Cue a most welcome conversation with a man named Armin. This 70+ Austrian gentleman has been living in Australia since he was a young lad, spending significant time living in Aboriginal communities, cooking up bush tucker and is father to a mixed-race son. It was the perfect opportunity to quiz him about his experiences and views on the evident issues.

“The issue is is that they have no where to go. Sure, there are communities for them, but most don’t want to stay there because there is no alcohol. Instead, they choose to sleep on the street and let their dirty washing hang out*. White people have pubs and houses to hide their drinking problem, that’s the only difference.”

(*Metaphorically speaking)

His words really hit the nail on the head.

The strong resentment felt from white Aussies against the Aborigines drinking problem is unjust. As I’ve moved between states, for me the most obvious enjoyment for (a lot of) people here is drinking. Hostels have their own licensed bar. At least one street in each city is crammed full of pubs. Advertisement billboards highlight beer offers. Supermarkets provide eternal sales on booze. It’s considered normal – perhaps expected – to drink during the day because it is hot outside. Hell, there are even drive-through bottlers!
You get the point.
But as Armin pointed out, we as white people have the privilege to shut ourselves out of sight and hide the issues that come with heavy drinking; anger, physical and mental abuse. We have the money that allows for comfortable seating, air-con and social acceptance.

 

Soon we were joined by a smiling chap named Maxwell, a tribesman from the Northern Territory. He had been sitting on a bench nearby with some friends, seemingly (from the average passerby) with nothing to do.

“I hope that we can enjoy talking together. If you were sticking around longer I could have taught you my local dialect.”

 

Maxwell was in town for a few days whilst his sister gave birth. He is father to 10 children, has upcoming music festivals with his band, is a keen painter and is extremely charismatic. We were also informed that his uncle co-produced the film Rabbit Proof Fence – an incredible story if you have never read/seen it.
I wondered; how many people take the time to sit and talk to this man? To sit long enough to be approached, without the distraction of food or a phone. So easily can he, and many others be mistaken for ‘no-good-layabouts’ instead of warm people with stories and genuine enjoyment for the land.

Armin touched upon the physical abuse he has witnessed over the years. Women are bound to their men, and unfortunately “cop a flogging” from their drunk, drug-induced partners on a regular basis. But as we know, this is also common problem amongst the white community (although well hidden); the issue at hand are the substances on offer, not the culture or the people involved.

Alcohol has become such a norm in human society. It has got to the point that if you go to a bar and order a soft drink, people will question and/or judge you. In my experience here in Australia, alcohol is a big problem. Hard drugs are most definitely a close second. The accessibility to both is shocking.
When the oldest living culture on earth is suffering from substance abuse, and one of the richest communities are denying their shared situation, I think we have a real problem.

My short time with these people was truly special.
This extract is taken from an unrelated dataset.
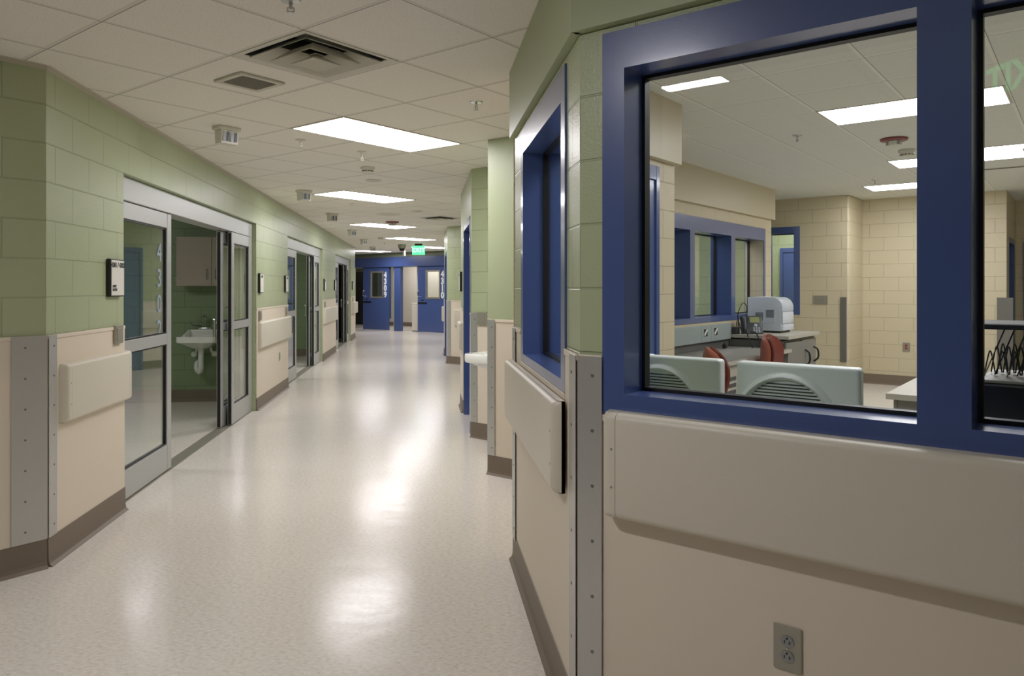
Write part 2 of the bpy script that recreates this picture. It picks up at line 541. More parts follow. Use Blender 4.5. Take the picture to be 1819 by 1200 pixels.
# right: near wall with the big window (N), corridor face with the narrow window (R1)
NW = (0.088, 2.90, 1.083, 2.263)            # window cut in N
struct('wall_right_near', wall_bm(0.0, 9.5, 0, 0.145, 0, HI, [NW]), 'green_block_r', FN.m())
R1W = (-3.695, -2.539, 1.107, 2.255)
struct('wall_right_first', wall_bm(-4.0, -2.325, 0, WT, 0, HI, [R1W]), 'green_block_r', FR1.m())
# painted soffit bands, a touch proud of the block
struct('trim_1', wall_bm(-0.012, 9.5, -0.03, 0, 2.285, H + 0.02), 'green_plain', FN.m())
struct('trim_2', wall_bm(-4.0, -2.325 + 0.012, -0.03, 0, 2.285, H + 0.02), 'green_plain', FR1.m())
# station side of the alcoves
W1a, W1b = 1.0, 5.06
sd0 = FW1.at(1110); sd1 = FW1.at(1165)
W1O = (sd0, sd1 + 0.05, 0.0, 2.335)
struct('wall_station_first', wall_bm(0.75, FW1.at(1198), 0, 0.05, 0, HI, [W1O]), 'beige_block', FW1.m())
struct('wall_alcove_first', wall_bm(0.0, 1.2, 0, 0.3, 0, HI), 'green_plain', FP1.m())
kx = Fr(0, 0, 0)
w2s = [FW2.at(p) for p in (1198, 1225, 1233, 1298, 1305, 1356)]
w2start = 0.55 * math.sqrt(2)
s_a = FW2.at(1150)
W2O = (w2s[0] - 1.0, w2s[5] + 0.0, 1.07, 2.27)
struct('wall_station_second', wall_bm(1.3, FW2.at(1370), 0, 0.25, 0, HI, [W2O]), 'beige_block', FW2.m())
struct('wall_alcove_second', wall_bm(0.0, 1.06, 0.25, 0.256, 0, H), 'green_block', Fr(0.697, 5.673, 45).m())
struct('wall_pillar_second', wall_bm(0.0, 1.05, 0, 0.22, 0, H), 'green_block', FP2.m())
R2O = (-8.64, -7.47, 0, 2.2)
struct('wall_right_second', wall_bm(-9.3, -7.30, 0, WT, 0, H, [R2O]), 'green_block', FR1.m(d=-0.02))
struct('wall_alcove_third', wall_bm(0.0, 6.2, 0, 0.22, 0, H), 'green_block', Fr(0.48, 9.3, 45).m(d=-0.22))
struct('wall_pillar_third', wall_bm(0.0, 6.0, 0, 0.22, 0, H), 'green_block', FP3.m())
R3O = (-16.0, -14.75, 0, 2.2)
struct('wall_right_third', wall_bm(-16.5, -14.35, 0, WT, 0, H, [R3O]), 'green_block', FR1.m(d=-0.02))
struct('wall_alcove_far', wall_bm(0.0, 6.0, 0, 0.22, 0, H), 'green_block', Fr(0.48, 16.5, 45).m(d=-0.22))
# station back wall with the set-back part
b1e = FB1.at(1508); b1s = FB1.at(1366)
wb = (FB1.at(1352), FB1.at(1421), 1.06, 2.40)
struct('wall_station_back', wall_bm(b1s - 2.5, b1e - 0.04, 0, 0.25, 0, HI, [wb]), 'beige_block', FB1.m())
bm = bm_new(); box(bm, -0.06, 0.0, 0, 0.9, 0, HI, 0.03, 4)
struct('wall_station_jog', bm, 'beige_block', FB1.m(s=b1e))
b2e = FB2.at(1788)
struct('wall_station_recess', wall_bm(FB2.at(1500), b2e, 0, 0.25, 0, HI), 'beige_block', FB2.m())
struct('wall_station_passage', wall_bm(0.0, 3.0, 0, 0.25, 0, HI, [(0.12, 1.05, 0, 2.2)]), 'beige_block', FB2.m(s=b2e - 0.0, d=0.25, rz=PI / 2) @ tr(0, 0.0, 0))
struct('wall_station_passage_end', wall_bm(0.0, 2.5, 0, 0.2, 0, HI), 'beige_block', FB2.m(s=b2e, d=1.6))
struct('wall_station_right', wall_bm(0, 9.6, 0, 0.2, 0, HI), 'beige_block', Fr(11.3, 5.3, -135).m())

# far end
fs = lambda px, off=0: FF.at(px, off)
o1 = (fs(624), fs(699), 0, 2.16); o2 = (fs(704), fs(789) - 0.02, 0, 2.16)
struct('wall_far', wall_bm(fs(560), fs(860), 0, 0.2, 0, H, [o1, o2]), 'green_block', FF.m())
struct('wall_far_room', wall_bm(fs(600), fs(900), 2.2, 2.3, 0, H), 'cream', FF.m())
struct('wall_hall_end', wall_bm(-9, -1.97, 0, 0.2, 0, H), 'green_block', FY(0, 33).m())
# shell behind the camera
struct('wall_behind', wall_bm(-12, 12, 0, 0.2, 0, H + 0.3), 'green_block', FY(0, -7.5).m())
struct('wall_behind_left', wall_bm(-9, 36, 0, 0.2, 0, H + 0.3), 'green_block', Fr(-9.5, 0, 90).m())
struct('wall_behind_right', wall_bm(-36, 9, 0, 0.2, 0, H + 0.3), 'green_block', Fr(11.5, 0, -90).m())

# ------------------------------------------------------------------ wainscot, baseboard
def wains(n, fr, s0, s1, top, bump=0.0):
    bm = bm_new()
    box(bm, s0, s1, -0.007, 0, 0.14, top)
    box(bm, s0, s1, -0.012, 0, top - 0.022, top, 0.003)
    struct('trim_%d' % n, bm, 'panel', fr.m())


def baseboard(side, fr, s0, s1):
    bm = bm_new()
    prism(bm, [(0, 0), (-0.034, 0), (-0.030, 0.004), (-0.017, 0.016), (-0.013, 0.035), (-0.011, 0.150), (0, 0.152)], 'x', s0, s1)
    struct('baseboard_' + side, bm, 'base', fr.m())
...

Our encounter was really nothing more than conversation and laughter. Normal human interaction.
Set aside the alcohol, the drugs, the begging, the colour of skin, the anger and what are we really left with?
Just another person with a story.

 

7 Comments

  1. This blog entry is extremely ignorant. First of all if you knew anything about Aboriginal culture, you would know that it is a sign of respect not to make eye contact. Second of all the apartheid comment was so arrogant, as there is no segregation, and I would happily ride the bus and chat with an Aboriginal person.

    1. This blog was never written in hope to cause offence, and is based solely on my observations and opinion. That is good that you feel there is no apartheid between Aboriginal people and white Australians. I’m spending time in Australia to better understand the different cultures and avoid being ignorant to the issues at hand. If a person cannot use a blog to express his/her opinion, it limits healthy discussion and debate, don’t you think?

      1. If you are spending time to learn about culture you are going to need about 20 years in Australia. Also a discussion or debate about these observations and opinions would truely be a worthless one. So on a final note let’s not forget what country started the mistreatment of Aboriginal’s.

  2. This is a great insight Kelly…..

    The aboriginal people have been robed of their traditional ways and their pride as a people.

    Integrating into the drinking culture of regular Aussies doesn’t help at all and further deepens their own negative wounding patterns.

    Your totally right about The double standard in relation to drinking and yes I agree there is an air of seperation and lack of respect for the aboriginal people by white people in general.

    Good on you for stating that and voicing your observation.Ignore the ignorant opposers and their violent out cries and attempts to protect their self righteous oppression and violence.

    Your insights are on point…

    1. Thanks for your kind words on this! I knew my opinion might be seen as quite controversial, but this is my outlet and people have the ability to stop reading if they don’t like what they see. On the flip side to this blog, I’ve also witnessed some beautiful co-relations between whites and Aboriginal people, and this is what I want to focus my energy on more whilst I am in Australia.

  3. You have no true understanding of this. Aboriginals are handed most things for free. Its a problem, its a massive problem but starting the blame game isn’t the right thing to do. You have a lot of hate for Australia which makes me wonder why you are here. Most of your blogs about the place have had a negative spin on them and I feel violated that you have come to our beautiful country and passed such horrid judgment.

    1. I have to say I disagree with your statement that I have a lot of hate for Australia. It is a stunning country and I have met some incredible people and made lifelong memories. My blog isn’t about passing judgment, it is about my own personal opinion and experience. I realise not everyone will agree, and that is ok. This is my opinion on the situation with Aborignal people, based on what I have seen. No offense or harm should come from my words.